Diary of the Four-Stage Dharma-Transmission

(compiled by Gengō 源豪)

About the work

A four-fascicle personal diary-record of Tendai esoteric Dharma-transmission, recorded by Gengō 源豪 (the diary explicitly opens “Recorded by Gengō” 源豪記) over the four traditional initiations of the medieval Tendai-esoteric shidō kegyō 四度加行 (“Four-Stage Preparatory Practice”): (1) Garbhadhātu kanjō, (2) Vajradhātu kanjō, (3) Gōhō / shien protective rites, and (4) culminating denpō kanjō 傳法灌頂 (Dharma-transmission consecration). The work is a primary documentary source for late-medieval Tendai kanjō practice.

Abstract

Authorship. The catalog meta records no author. The opening line of the Taishō edition is explicit: “Garbhadhātu Record. Begun on Mintoku 2 (明德二, 1391) third-month twenty-fourth day. Recorded by Gengō.” 授法日記胎記明徳二辛未三月二十四始之 源豪記. Since Gengō’s name appears only in the diary itself and not in the catalog meta, it is given in the prose body and not in the frontmatter persons: list, per project convention.
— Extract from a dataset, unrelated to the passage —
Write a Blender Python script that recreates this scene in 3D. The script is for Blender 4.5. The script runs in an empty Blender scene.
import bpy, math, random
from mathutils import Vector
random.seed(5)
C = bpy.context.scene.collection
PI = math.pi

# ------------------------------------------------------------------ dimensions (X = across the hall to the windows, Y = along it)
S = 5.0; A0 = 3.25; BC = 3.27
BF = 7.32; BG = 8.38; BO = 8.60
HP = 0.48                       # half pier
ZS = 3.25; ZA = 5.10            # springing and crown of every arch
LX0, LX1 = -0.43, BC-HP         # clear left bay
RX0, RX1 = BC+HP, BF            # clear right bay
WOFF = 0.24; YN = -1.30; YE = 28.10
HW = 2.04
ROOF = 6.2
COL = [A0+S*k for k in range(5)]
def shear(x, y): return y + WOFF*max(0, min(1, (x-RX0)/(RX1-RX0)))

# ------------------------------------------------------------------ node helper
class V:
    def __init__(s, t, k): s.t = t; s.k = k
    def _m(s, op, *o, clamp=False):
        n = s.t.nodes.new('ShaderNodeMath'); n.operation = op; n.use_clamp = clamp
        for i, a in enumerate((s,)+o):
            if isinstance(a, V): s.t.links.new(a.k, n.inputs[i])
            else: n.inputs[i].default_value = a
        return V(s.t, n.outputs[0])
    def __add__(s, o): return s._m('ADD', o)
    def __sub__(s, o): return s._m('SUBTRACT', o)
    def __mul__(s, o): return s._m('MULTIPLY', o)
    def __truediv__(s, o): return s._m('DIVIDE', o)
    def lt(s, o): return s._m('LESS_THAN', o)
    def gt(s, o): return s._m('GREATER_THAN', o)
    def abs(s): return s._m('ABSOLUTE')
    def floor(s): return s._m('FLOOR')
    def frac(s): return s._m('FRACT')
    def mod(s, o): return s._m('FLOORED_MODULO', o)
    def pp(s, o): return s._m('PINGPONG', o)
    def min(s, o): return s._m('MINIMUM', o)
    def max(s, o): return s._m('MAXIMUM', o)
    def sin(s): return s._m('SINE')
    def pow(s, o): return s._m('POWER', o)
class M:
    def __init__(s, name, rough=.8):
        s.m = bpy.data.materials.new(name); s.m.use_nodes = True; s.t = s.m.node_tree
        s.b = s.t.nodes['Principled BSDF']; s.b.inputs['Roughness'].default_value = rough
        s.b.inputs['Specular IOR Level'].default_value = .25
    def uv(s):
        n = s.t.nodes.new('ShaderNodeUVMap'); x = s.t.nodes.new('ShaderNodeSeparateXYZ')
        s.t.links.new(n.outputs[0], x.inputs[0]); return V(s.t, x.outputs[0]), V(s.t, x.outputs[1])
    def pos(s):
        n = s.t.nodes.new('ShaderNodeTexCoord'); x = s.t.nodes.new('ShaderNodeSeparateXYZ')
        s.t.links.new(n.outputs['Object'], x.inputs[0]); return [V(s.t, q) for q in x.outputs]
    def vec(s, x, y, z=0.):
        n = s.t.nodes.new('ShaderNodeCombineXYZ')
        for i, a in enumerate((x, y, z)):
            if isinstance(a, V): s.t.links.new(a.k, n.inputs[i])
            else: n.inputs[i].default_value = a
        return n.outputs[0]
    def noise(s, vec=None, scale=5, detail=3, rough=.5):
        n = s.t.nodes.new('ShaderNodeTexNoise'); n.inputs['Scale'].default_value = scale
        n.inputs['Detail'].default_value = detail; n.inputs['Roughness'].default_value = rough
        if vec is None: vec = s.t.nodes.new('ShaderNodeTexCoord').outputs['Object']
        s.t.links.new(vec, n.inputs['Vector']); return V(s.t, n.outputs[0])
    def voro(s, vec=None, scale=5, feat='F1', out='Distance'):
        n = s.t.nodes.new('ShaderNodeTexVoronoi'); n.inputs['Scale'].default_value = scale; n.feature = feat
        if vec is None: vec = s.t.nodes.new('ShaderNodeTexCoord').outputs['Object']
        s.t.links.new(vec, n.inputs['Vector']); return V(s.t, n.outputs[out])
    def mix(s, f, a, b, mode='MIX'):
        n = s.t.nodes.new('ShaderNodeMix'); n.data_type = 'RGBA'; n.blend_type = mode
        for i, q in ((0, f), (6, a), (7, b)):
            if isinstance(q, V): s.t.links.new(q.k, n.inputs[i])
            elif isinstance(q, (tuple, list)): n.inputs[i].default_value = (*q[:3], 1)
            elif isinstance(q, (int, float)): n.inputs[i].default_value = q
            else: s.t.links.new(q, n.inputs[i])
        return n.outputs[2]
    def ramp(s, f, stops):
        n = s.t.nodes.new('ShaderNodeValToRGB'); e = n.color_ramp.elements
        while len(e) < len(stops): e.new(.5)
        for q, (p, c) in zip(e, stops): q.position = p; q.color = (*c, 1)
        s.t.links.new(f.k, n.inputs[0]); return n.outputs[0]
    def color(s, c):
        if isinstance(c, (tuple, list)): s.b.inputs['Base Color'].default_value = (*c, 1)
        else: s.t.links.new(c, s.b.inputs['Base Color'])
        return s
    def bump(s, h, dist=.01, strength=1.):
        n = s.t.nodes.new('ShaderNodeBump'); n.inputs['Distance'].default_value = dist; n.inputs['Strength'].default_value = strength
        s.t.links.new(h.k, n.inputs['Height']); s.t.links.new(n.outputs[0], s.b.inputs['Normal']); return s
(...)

Date. Begun Mintoku 2 / 1391-3-24 (recorded in the opening line). The four fascicles span the duration of the four-stage transmission, conventionally 100 days plus interstitial study periods, so the diary terminus ante quem is c. 1391–1392.

Content. The work proceeds as a chronological practical diary, with each fascicle covering one of the four traditional stages:

  1. Fascicle 1: Tāizō-ki 胎記 — the Garbhadhātu kanjō preparation and execution. The opening fascicle is the most extensive, covering: (a) the etymology and significance of the term tāizō 胎藏 (he traces it to the Sanskrit garbha-kośa — “[as] the garbha is what the Tathāgata first arises from… the garbha is the principal-nature [理性], the kośa is the inclusive-meaning [包含義]…”); (b) procedural prescriptions for the platform, vessels, and offerings; (c) the master’s kuden on each ritual segment.

  2. Fascicle 2: Kongō-ki 金記 — the Vajradhātu kanjō.

  3. Fascicle 3: Sotsu-ki / Shi-en-ki — protective rites of the shien (護身, body-protection).

  4. Fascicle 4: Denpō-ki 傳法記 — the culminating Dharma-transmission consecration.

Significance. Diaries of this kind — recorded by kanjō-recipients during their actual practice rather than retrospectively compiled — are rare in the medieval Tendai-esoteric corpus and provide the most direct documentary evidence for the medieval shidō kegyō curriculum and procedure. The work is a key supplementary witness for the procedural-ritual material preserved in KR6t0109 Xínglín chāo and KR6t0110 Keiran-shūyōshū.

Author identification. Gengō 源豪 is sparsely attested in the standard biographical sources, and the diary itself is the principal documentation for his identity. He was a Tendai-esoteric initiate of the late Nanboku-chō period (1391 = Mintoku 2 under the Northern Court reign-period reckoning).

Translations and research

  • No Western-language translation located.
  • Misaki Ryōshū 三崎良周, Taimitsu no kenkyū (Sōbunsha, 1988) — for the procedural-curricular framework.
  • Tsuda Tetsuei 津田徹英, Chūsei Tendai mikkyō no kenkyū (Sankibō, 2000).